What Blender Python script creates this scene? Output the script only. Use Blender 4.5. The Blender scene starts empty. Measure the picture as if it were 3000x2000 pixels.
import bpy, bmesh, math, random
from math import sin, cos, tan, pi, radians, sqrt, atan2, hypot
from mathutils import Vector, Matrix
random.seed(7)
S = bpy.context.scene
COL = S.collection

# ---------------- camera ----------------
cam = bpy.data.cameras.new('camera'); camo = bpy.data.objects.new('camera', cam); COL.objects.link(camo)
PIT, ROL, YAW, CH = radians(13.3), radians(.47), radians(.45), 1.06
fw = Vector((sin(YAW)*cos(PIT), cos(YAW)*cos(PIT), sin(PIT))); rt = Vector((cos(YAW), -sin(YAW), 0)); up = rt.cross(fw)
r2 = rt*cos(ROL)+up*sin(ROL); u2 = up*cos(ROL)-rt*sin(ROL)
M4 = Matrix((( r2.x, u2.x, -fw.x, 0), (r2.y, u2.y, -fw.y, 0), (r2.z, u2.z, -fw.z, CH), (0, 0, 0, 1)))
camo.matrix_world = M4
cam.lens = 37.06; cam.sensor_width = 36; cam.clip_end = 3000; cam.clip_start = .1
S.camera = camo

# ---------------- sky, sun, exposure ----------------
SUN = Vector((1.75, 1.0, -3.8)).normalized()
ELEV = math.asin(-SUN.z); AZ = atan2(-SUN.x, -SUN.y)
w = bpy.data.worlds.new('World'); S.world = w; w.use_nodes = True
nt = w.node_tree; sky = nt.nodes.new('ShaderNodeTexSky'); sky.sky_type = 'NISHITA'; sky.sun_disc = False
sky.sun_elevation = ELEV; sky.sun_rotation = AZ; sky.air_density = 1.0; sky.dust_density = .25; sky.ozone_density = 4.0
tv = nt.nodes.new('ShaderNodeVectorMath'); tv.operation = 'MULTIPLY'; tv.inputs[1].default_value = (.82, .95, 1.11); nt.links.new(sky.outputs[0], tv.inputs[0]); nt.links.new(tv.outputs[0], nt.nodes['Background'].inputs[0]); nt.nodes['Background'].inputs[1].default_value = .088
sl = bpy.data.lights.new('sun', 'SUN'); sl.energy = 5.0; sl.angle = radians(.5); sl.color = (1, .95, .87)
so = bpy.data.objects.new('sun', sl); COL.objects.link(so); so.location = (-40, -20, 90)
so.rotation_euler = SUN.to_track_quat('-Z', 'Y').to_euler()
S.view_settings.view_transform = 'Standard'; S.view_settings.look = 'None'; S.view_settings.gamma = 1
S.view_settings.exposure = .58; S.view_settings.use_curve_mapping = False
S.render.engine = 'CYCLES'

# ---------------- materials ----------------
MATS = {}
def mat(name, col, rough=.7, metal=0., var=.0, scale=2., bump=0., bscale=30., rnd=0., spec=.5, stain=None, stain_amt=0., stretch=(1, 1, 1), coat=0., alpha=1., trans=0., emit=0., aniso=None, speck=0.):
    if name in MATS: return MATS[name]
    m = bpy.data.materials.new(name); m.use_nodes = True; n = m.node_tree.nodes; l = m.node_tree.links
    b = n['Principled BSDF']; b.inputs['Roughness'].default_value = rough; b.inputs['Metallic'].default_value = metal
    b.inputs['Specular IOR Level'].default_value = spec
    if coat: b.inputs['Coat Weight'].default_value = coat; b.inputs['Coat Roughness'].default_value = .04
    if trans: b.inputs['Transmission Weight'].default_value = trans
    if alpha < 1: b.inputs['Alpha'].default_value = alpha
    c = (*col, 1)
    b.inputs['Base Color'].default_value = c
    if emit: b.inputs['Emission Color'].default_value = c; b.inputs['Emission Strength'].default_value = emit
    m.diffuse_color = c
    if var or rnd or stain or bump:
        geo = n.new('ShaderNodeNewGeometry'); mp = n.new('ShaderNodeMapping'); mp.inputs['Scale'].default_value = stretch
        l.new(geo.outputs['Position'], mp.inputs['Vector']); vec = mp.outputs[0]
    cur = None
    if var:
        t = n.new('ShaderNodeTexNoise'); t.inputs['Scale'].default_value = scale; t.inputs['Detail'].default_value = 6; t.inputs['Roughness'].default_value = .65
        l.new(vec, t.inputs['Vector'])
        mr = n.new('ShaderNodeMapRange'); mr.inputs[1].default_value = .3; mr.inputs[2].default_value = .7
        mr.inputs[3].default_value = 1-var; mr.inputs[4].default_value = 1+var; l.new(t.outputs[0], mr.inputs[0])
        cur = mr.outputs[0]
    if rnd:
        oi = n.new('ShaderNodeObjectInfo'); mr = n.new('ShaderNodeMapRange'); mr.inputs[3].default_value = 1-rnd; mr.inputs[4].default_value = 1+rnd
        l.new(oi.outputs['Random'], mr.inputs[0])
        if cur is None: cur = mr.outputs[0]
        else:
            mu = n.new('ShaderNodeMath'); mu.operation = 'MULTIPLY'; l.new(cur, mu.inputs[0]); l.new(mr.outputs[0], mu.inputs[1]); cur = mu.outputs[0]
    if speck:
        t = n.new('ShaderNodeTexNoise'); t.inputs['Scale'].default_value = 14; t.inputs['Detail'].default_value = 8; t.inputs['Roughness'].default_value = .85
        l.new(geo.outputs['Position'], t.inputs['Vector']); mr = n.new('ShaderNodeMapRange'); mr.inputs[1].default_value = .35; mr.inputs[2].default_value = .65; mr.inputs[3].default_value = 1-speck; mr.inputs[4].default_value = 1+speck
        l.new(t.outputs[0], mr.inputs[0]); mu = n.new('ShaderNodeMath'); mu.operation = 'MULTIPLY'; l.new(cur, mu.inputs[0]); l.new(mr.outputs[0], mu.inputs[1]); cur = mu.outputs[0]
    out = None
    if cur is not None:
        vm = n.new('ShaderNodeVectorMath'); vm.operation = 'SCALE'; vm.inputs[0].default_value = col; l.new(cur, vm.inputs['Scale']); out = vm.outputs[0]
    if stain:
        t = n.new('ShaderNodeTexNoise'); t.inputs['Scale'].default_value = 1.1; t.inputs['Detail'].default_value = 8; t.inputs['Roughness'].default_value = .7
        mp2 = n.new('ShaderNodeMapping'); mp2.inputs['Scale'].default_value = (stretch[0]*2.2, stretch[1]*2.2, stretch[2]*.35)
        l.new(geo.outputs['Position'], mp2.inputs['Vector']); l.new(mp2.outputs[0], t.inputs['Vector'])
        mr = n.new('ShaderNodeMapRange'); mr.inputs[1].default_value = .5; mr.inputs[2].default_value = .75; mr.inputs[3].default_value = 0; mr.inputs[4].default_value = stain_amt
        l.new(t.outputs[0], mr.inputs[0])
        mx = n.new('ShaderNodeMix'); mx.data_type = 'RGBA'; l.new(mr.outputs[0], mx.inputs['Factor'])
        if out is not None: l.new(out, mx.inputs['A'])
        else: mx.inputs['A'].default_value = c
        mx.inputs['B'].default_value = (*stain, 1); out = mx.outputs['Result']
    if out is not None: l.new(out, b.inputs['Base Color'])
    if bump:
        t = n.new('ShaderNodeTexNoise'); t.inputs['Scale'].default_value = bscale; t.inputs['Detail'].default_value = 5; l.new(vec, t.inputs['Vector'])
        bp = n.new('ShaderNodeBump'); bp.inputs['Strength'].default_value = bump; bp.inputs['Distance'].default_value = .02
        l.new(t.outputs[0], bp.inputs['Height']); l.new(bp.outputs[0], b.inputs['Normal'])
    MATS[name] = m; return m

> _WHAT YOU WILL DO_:
Return every line of the material exactly.

> _SOLUTION TO THIS TASK_:
What Blender Python script creates this scene? Output the script only. Use Blender 4.5. The Blender scene starts empty. Measure the picture as if it were 3000x2000 pixels.
import bpy, bmesh, math, random
from math import sin, cos, tan, pi, radians, sqrt, atan2, hypot
from mathutils import Vector, Matrix
random.seed(7)
S = bpy.context.scene
COL = S.collection

# ---------------- camera ----------------
cam = bpy.data.cameras.new('camera'); camo = bpy.data.objects.new('camera', cam); COL.objects.link(camo)
PIT, ROL, YAW, CH = radians(13.3), radians(.47), radians(.45), 1.06
fw = Vector((sin(YAW)*cos(PIT), cos(YAW)*cos(PIT), sin(PIT))); rt = Vector((cos(YAW), -sin(YAW), 0)); up = rt.cross(fw)
r2 = rt*cos(ROL)+up*sin(ROL); u2 = up*cos(ROL)-rt*sin(ROL)
M4 = Matrix((( r2.x, u2.x, -fw.x, 0), (r2.y, u2.y, -fw.y, 0), (r2.z, u2.z, -fw.z, CH), (0, 0, 0, 1)))
camo.matrix_world = M4
cam.lens = 37.06; cam.sensor_width = 36; cam.clip_end = 3000; cam.clip_start = .1
S.camera = camo

# ---------------- sky, sun, exposure ----------------
SUN = Vector((1.75, 1.0, -3.8)).normalized()
ELEV = math.asin(-SUN.z); AZ = atan2(-SUN.x, -SUN.y)
w = bpy.data.worlds.new('World'); S.world = w; w.use_nodes = True
nt = w.node_tree; sky = nt.nodes.new('ShaderNodeTexSky'); sky.sky_type = 'NISHITA'; sky.sun_disc = False
sky.sun_elevation = ELEV; sky.sun_rotation = AZ; sky.air_density = 1.0; sky.dust_density = .25; sky.ozone_density = 4.0
tv = nt.nodes.new('ShaderNodeVectorMath'); tv.operation = 'MULTIPLY'; tv.inputs[1].default_value = (.82, .95, 1.11); nt.links.new(sky.outputs[0], tv.inputs[0]); nt.links.new(tv.outputs[0], nt.nodes['Background'].inputs[0]); nt.nodes['Background'].inputs[1].default_value = .088
sl = bpy.data.lights.new('sun', 'SUN'); sl.energy = 5.0; sl.angle = radians(.5); sl.color = (1, .95, .87)
so = bpy.data.objects.new('sun', sl); COL.objects.link(so); so.location = (-40, -20, 90)
so.rotation_euler = SUN.to_track_quat('-Z', 'Y').to_euler()
S.view_settings.view_transform = 'Standard'; S.view_settings.look = 'None'; S.view_settings.gamma = 1
S.view_settings.exposure = .58; S.view_settings.use_curve_mapping = False
S.render.engine = 'CYCLES'

# ---------------- materials ----------------
MATS = {}
def mat(name, col, rough=.7, metal=0., var=.0, scale=2., bump=0., bscale=30., rnd=0., spec=.5, stain=None, stain_amt=0., stretch=(1, 1, 1), coat=0., alpha=1., trans=0., emit=0., aniso=None, speck=0.):
    if name in MATS: return MATS[name]
    m = bpy.data.materials.new(name); m.use_nodes = True; n = m.node_tree.nodes; l = m.node_tree.links
    b = n['Principled BSDF']; b.inputs['Roughness'].default_value = rough; b.inputs['Metallic'].default_value = metal
    b.inputs['Specular IOR Level'].default_value = spec
    if coat: b.inputs['Coat Weight'].default_value = coat; b.inputs['Coat Roughness'].default_value = .04
    if trans: b.inputs['Transmission Weight'].default_value = trans
    if alpha < 1: b.inputs['Alpha'].default_value = alpha
    c = (*col, 1)
    b.inputs['Base Color'].default_value = c
    if emit: b.inputs['Emission Color'].default_value = c; b.inputs['Emission Strength'].default_value = emit
    m.diffuse_color = c
    if var or rnd or stain or bump:
        geo = n.new('ShaderNodeNewGeometry'); mp = n.new('ShaderNodeMapping'); mp.inputs['Scale'].default_value = stretch
        l.new(geo.outputs['Position'], mp.inputs['Vector']); vec = mp.outputs[0]
    cur = None
    if var:
        t = n.new('ShaderNodeTexNoise'); t.inputs['Scale'].default_value = scale; t.inputs['Detail'].default_value = 6; t.inputs['Roughness'].default_value = .65
        l.new(vec, t.inputs['Vector'])
        mr = n.new('ShaderNodeMapRange'); mr.inputs[1].default_value = .3; mr.inputs[2].default_value = .7
        mr.inputs[3].default_value = 1-var; mr.inputs[4].default_value = 1+var; l.new(t.outputs[0], mr.inputs[0])
        cur = mr.outputs[0]
    if rnd:
        oi = n.new('ShaderNodeObjectInfo'); mr = n.new('ShaderNodeMapRange'); mr.inputs[3].default_value = 1-rnd; mr.inputs[4].default_value = 1+rnd
        l.new(oi.outputs['Random'], mr.inputs[0])
        if cur is None: cur = mr.outputs[0]
        else:
            mu = n.new('ShaderNodeMath'); mu.operation = 'MULTIPLY'; l.new(cur, mu.inputs[0]); l.new(mr.outputs[0], mu.inputs[1]); cur = mu.outputs[0]
    if speck:
        t = n.new('ShaderNodeTexNoise'); t.inputs['Scale'].default_value = 14; t.inputs['Detail'].default_value = 8; t.inputs['Roughness'].default_value = .85
        l.new(geo.outputs['Position'], t.inputs['Vector']); mr = n.new('ShaderNodeMapRange'); mr.inputs[1].default_value = .35; mr.inputs[2].default_value = .65; mr.inputs[3].default_value = 1-speck; mr.inputs[4].default_value = 1+speck
        l.new(t.outputs[0], mr.inputs[0]); mu = n.new('ShaderNodeMath'); mu.operation = 'MULTIPLY'; l.new(cur, mu.inputs[0]); l.new(mr.outputs[0], mu.inputs[1]); cur = mu.outputs[0]
    out = None
    if cur is not None:
        vm = n.new('ShaderNodeVectorMath'); vm.operation = 'SCALE'; vm.inputs[0].default_value = col; l.new(cur, vm.inputs['Scale']); out = vm.outputs[0]
    if stain:
        t = n.new('ShaderNodeTexNoise'); t.inputs['Scale'].default_value = 1.1; t.inputs['Detail'].default_value = 8; t.inputs['Roughness'].default_value = .7
        mp2 = n.new('ShaderNodeMapping'); mp2.inputs['Scale'].default_value = (stretch[0]*2.2, stretch[1]*2.2, stretch[2]*.35)
        l.new(geo.outputs['Position'], mp2.inputs['Vector']); l.new(mp2.outputs[0], t.inputs['Vector'])
        mr = n.new('ShaderNodeMapRange'); mr.inputs[1].default_value = .5; mr.inputs[2].default_value = .75; mr.inputs[3].default_value = 0; mr.inputs[4].default_value = stain_amt
        l.new(t.outputs[0], mr.inputs[0])
        mx = n.new('ShaderNodeMix'); mx.data_type = 'RGBA'; l.new(mr.outputs[0], mx.inputs['Factor'])
        if out is not None: l.new(out, mx.inputs['A'])
        else: mx.inputs['A'].default_value = c
        mx.inputs['B'].default_value = (*stain, 1); out = mx.outputs['Result']
    if out is not None: l.new(out, b.inputs['Base Color'])
    if bump:
        t = n.new('ShaderNodeTexNoise'); t.inputs['Scale'].default_value = bscale; t.inputs['Detail'].default_value = 5; l.new(vec, t.inputs['Vector'])
        bp = n.new('ShaderNodeBump'); bp.inputs['Strength'].default_value = bump; bp.inputs['Distance'].default_value = .02
        l.new(t.outputs[0], bp.inputs['Height']); l.new(bp.outputs[0], b.inputs['Normal'])
    MATS[name] = m; return m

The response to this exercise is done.